Bring back the sun

Jul 21, 2008 20:56

I find myself in a deja-vu situation, the "repeat" button being held down on the playback of my life's events.  My days - my nights - my thoughts - my secret hopes - seem exactly the same as they were in twelth grade.  I flip through the pages of my spunky - looking blue journal and can almost see myself as I am now.  It's like I've immortalized those feelings by putting them to paper.  How did I let this happen again?  Didn't I grow up at all these past two years?  I had to have.  I've got to be different; the way I see things, the things I want, and the things I know I need... 
I'm certain that I've changed.  Because, even though the situation may be similar, the person, the "me" going through them is different.  The words might be the same, or at least seem that way, but they aren't.
When I bought my baby blue journal with the cutesy dancing animals all over it from Borders, I immediately turned to the first page and wrote - scratched, rather - in dark black pen "Chase the Horizon."  It became my mantra, my personal motto - my reminder to keep looking forward and to never give up on anything.
It's taken me two years to really understand what I meant by that.  The blue journal is not full of a young girl who chases horizons.  Its pages drip with tears - literal, metaphorical - the words written on every page are nothing but anchors.  Weights, that tied me to the past, and kept me from continuing with my life.  I said I was trying to "chase the horizon," that I wasn't going to give up, but as I turn each page I realize how much of a lie that really was.  I had already given up - given up on getting past that which was dragging me down.  Given up on myself - on any hope of being stronger. 

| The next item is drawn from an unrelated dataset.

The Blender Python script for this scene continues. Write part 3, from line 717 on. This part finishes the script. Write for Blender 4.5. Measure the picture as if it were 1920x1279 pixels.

That's why it's better this time.  The situation might be almost the same, but this time I really AM chasing my horizon.  I'm not rooted to the past, but rather enjoying the now, and curious of the future.  What's going on now is wonderful, and every day I realize how much I dearly want this movie ending I've always dreamed of.  BUT - as much as I love being in the now, I have to think about what lies beyond that horizon.  If more of this is over there, I'm in for a pleasant surprise.  If it's not, I can only guess as to what bit of excitement is waiting for me, and just thinking about either possibilty has lit a new spark in my eyes. 
i like this.  I do.  I don't want it to end, but if it has to, I know that there's something else out there, and I'm okay with that, too.  So, let me write the same words in my new black, flowered journal.  Let it mirror my sentiments from high school, and let my life repeat.  Let me get my hopes up, and if it's what's in store for me, let them be dashed on the rocks of the harsh reality we all eventually have to face.  Then, step back, and let me put everything back together as I continue onward to what's on the other side of that horizon.
I'll be fine.  It will ALL be fine.  I promise.